As powerful as the Fed’s December decision to go “all in” via its $85bn in monthly asset purchases, evidence is increasingly showing that such aggressive easing may have been supported by a slim majority inside the FOMC.

The most immediate question in reaction to yesterday’s market-moving FOMC minutes is:

How can the Fed bring about a decline in the unemployment rate to the 6.5% target from the current 7.9% while considering the slowdown or ending of asset purchases?

The contraction in Q4 GDP may end up being reversed by the improving December international trade figures, but today’s release of eight-month lows in the Philly could be a sign of things to come if the $1.2 trn spending cuts sequester goes into effect next month. If the sequester deadline is averted as all dangerous US fiscal deadlines have proven to be in the past two years, then the Fed may afford to signal slowing the pace of asset purchases as the economy will be spared an 8% erosion from the overall economy.

But “signalling” a slowdown in asset buys is all the Fed can do at this point—at a time when global central banks are increasingly resorting to monetary easing while the much needed fiscal tightening risks a renewed global growth contraction.

No Existing Exit Strategy

Last but not least, the Fed’s shift towards an implicit targeting of 6.5% unemployment rate leaves precludes the case for any normalisation (not to mention tightening)—especially as the rate currently stands at 7.9%. In fact, a decline of such magnitude in unemployment has historically taken as long as two years.

This is by no means 1994, 1999 or 2004, when Fed tightening cycles were delivered during a strengthening US economy and stabilising global conditions.

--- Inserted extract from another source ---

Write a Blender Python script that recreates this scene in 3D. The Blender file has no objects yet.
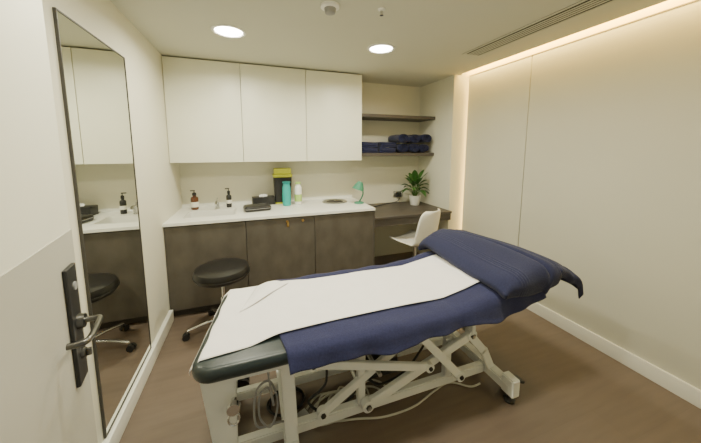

But this time it is different.

Global equities may be nearing record highs, but neither is the US nor the global economy equipped with robust conditions meriting a normalisation in monetary policy at a time of tightening fiscal conditions, a quadruple dip-bound UK economy and a barely recession-exiting Japanese economy. And so, even if the dovishly-slanted FOMC of 2013 takes the improbable decision of voting for slower asset purchases in H2, the reactionary pullback in asset markets combined with an already weak consumer fabric will shall make a full exit premature.